*DIRECTIONS FOR THIS TASK:* Restate the whole of the material. Keep every word, and drop the pictures.

*AVAILABLE DATA:*
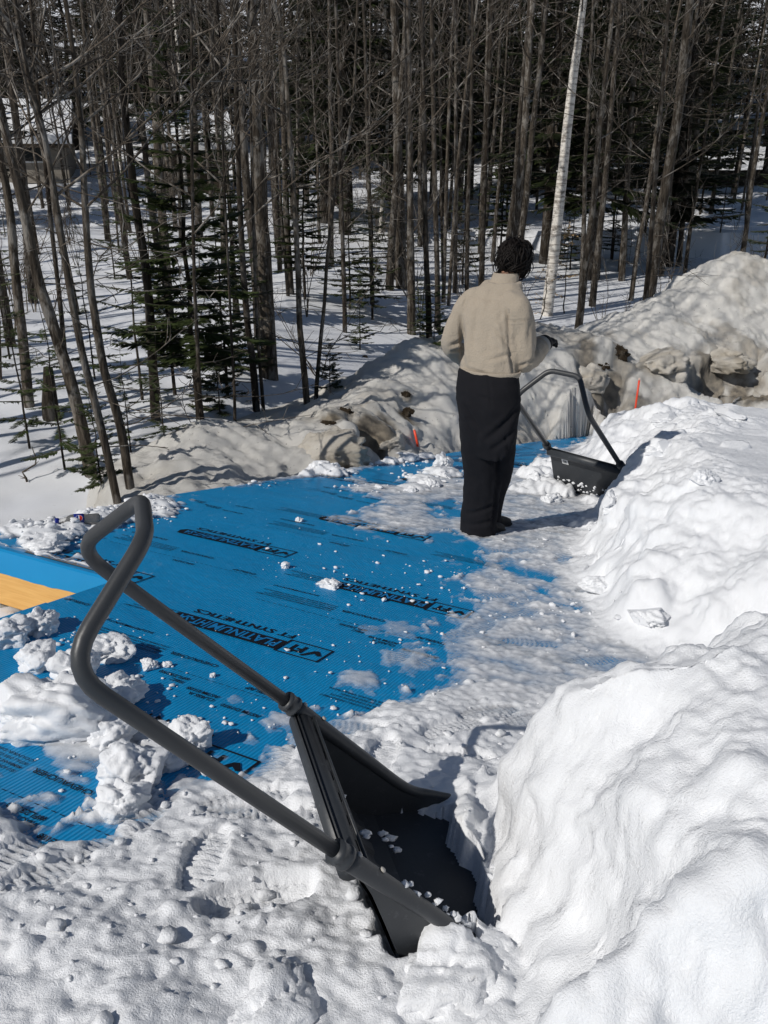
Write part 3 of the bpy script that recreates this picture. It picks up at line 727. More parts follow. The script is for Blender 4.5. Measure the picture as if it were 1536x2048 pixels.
# hand-sized lumps thrown about in the churned snow
for _k in range(260):
    cu = rs.uniform(-1.9, .0); cv = rs.uniform(.75, 2.6) if _k < 170 else rs.uniform(2.2, 5.5)
    if _k >= 170: cu = rs.uniform(-1.6, -.4)
    r = rs.choice([.008, .012, .017, .024, .036], p=[.36, .3, .2, .1, .04]) * rs.uniform(.8, 1.3) * (1.0 if _k < 170 else .8)
    j0, j1 = np.searchsorted(GU, [cu - r * 1.5, cu + r * 1.5]); i0, i1 = np.searchsorted(GV, [cv - r * 1.5, cv + r * 1.5])
    if i1 - i0 < 2 or j1 - j0 < 2: continue
    a = rs.uniform(0, 3.14); e = rs.uniform(.6, 1.0); du = su[i0:i1, j0:j1] - cu; dv = sv[i0:i1, j0:j1] - cv
    q = ((du * math.cos(a) + dv * math.sin(a)) / r) ** 2 + ((-du * math.sin(a) + dv * math.cos(a)) / (r * e)) ** 2
    base = np.median(ST[i0:i1, j0:j1])
    if base < .006 or base > .2: continue
    ST[i0:i1, j0:j1] = np.maximum(ST[i0:i1, j0:j1], np.where(q < 1, base - .3 * r + r * .95 * np.sqrt(np.clip(1 - q, 0, 1)), -1))
# scuffs: boot treads and the scoop's runner tracks pressed into the trodden snow
for _k in range(46):
    cu, cv = rs.uniform(-1.5, -.45), rs.uniform(1.0, 4.8)
    a = rs.uniform(-.9, .9) + 1.2; L, Wd = .14, .05
    j0, j1 = np.searchsorted(GU, [cu - .17, cu + .17]); i0, i1 = np.searchsorted(GV, [cv - .17, cv + .17])
    if i1 - i0 < 4 or j1 - j0 < 4: continue
    du = su[i0:i1, j0:j1] - cu; dv = sv[i0:i1, j0:j1] - cv
    p = du * math.cos(a) + dv * math.sin(a); s_ = -du * math.sin(a) + dv * math.cos(a)
    msk = sstep(1.0, .85, np.sqrt((p / L) ** 2 + (s_ / Wd) ** 2))
    cur = ST[i0:i1, j0:j1]; ok = (cur > .008) & (cur < .13)
    tread = .0045 * np.sin(p * 2 * math.pi / .020 + 2.5 * np.abs(s_) / Wd)
    ST[i0:i1, j0:j1] = np.where(ok, cur * (1 - .45 * msk) + msk * tread, cur)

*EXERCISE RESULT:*
Write part 3 of the bpy script that recreates this picture. It picks up at line 727. More parts follow. The script is for Blender 4.5. Measure the picture as if it were 1536x2048 pixels.
# hand-sized lumps thrown about in the churned snow
for _k in range(260):
    cu = rs.uniform(-1.9, .0); cv = rs.uniform(.75, 2.6) if _k < 170 else rs.uniform(2.2, 5.5)
    if _k >= 170: cu = rs.uniform(-1.6, -.4)
    r = rs.choice([.008, .012, .017, .024, .036], p=[.36, .3, .2, .1, .04]) * rs.uniform(.8, 1.3) * (1.0 if _k < 170 else .8)
    j0, j1 = np.searchsorted(GU, [cu - r * 1.5, cu + r * 1.5]); i0, i1 = np.searchsorted(GV, [cv - r * 1.5, cv + r * 1.5])
    if i1 - i0 < 2 or j1 - j0 < 2: continue
    a = rs.uniform(0, 3.14); e = rs.uniform(.6, 1.0); du = su[i0:i1, j0:j1] - cu; dv = sv[i0:i1, j0:j1] - cv
    q = ((du * math.cos(a) + dv * math.sin(a)) / r) ** 2 + ((-du * math.sin(a) + dv * math.cos(a)) / (r * e)) ** 2
    base = np.median(ST[i0:i1, j0:j1])
    if base < .006 or base > .2: continue
    ST[i0:i1, j0:j1] = np.maximum(ST[i0:i1, j0:j1], np.where(q < 1, base - .3 * r + r * .95 * np.sqrt(np.clip(1 - q, 0, 1)), -1))
# scuffs: boot treads and the scoop's runner tracks pressed into the trodden snow
for _k in range(46):
    cu, cv = rs.uniform(-1.5, -.45), rs.uniform(1.0, 4.8)
    a = rs.uniform(-.9, .9) + 1.2; L, Wd = .14, .05
    j0, j1 = np.searchsorted(GU, [cu - .17, cu + .17]); i0, i1 = np.searchsorted(GV, [cv - .17, cv + .17])
    if i1 - i0 < 4 or j1 - j0 < 4: continue
    du = su[i0:i1, j0:j1] - cu; dv = sv[i0:i1, j0:j1] - cv
    p = du * math.cos(a) + dv * math.sin(a); s_ = -du * math.sin(a) + dv * math.cos(a)
    msk = sstep(1.0, .85, np.sqrt((p / L) ** 2 + (s_ / Wd) ** 2))
    cur = ST[i0:i1, j0:j1]; ok = (cur > .008) & (cur < .13)
    tread = .0045 * np.sin(p * 2 * math.pi / .020 + 2.5 * np.abs(s_) / Wd)
    ST[i0:i1, j0:j1] = np.where(ok, cur * (1 - .45 * msk) + msk * tread, cur)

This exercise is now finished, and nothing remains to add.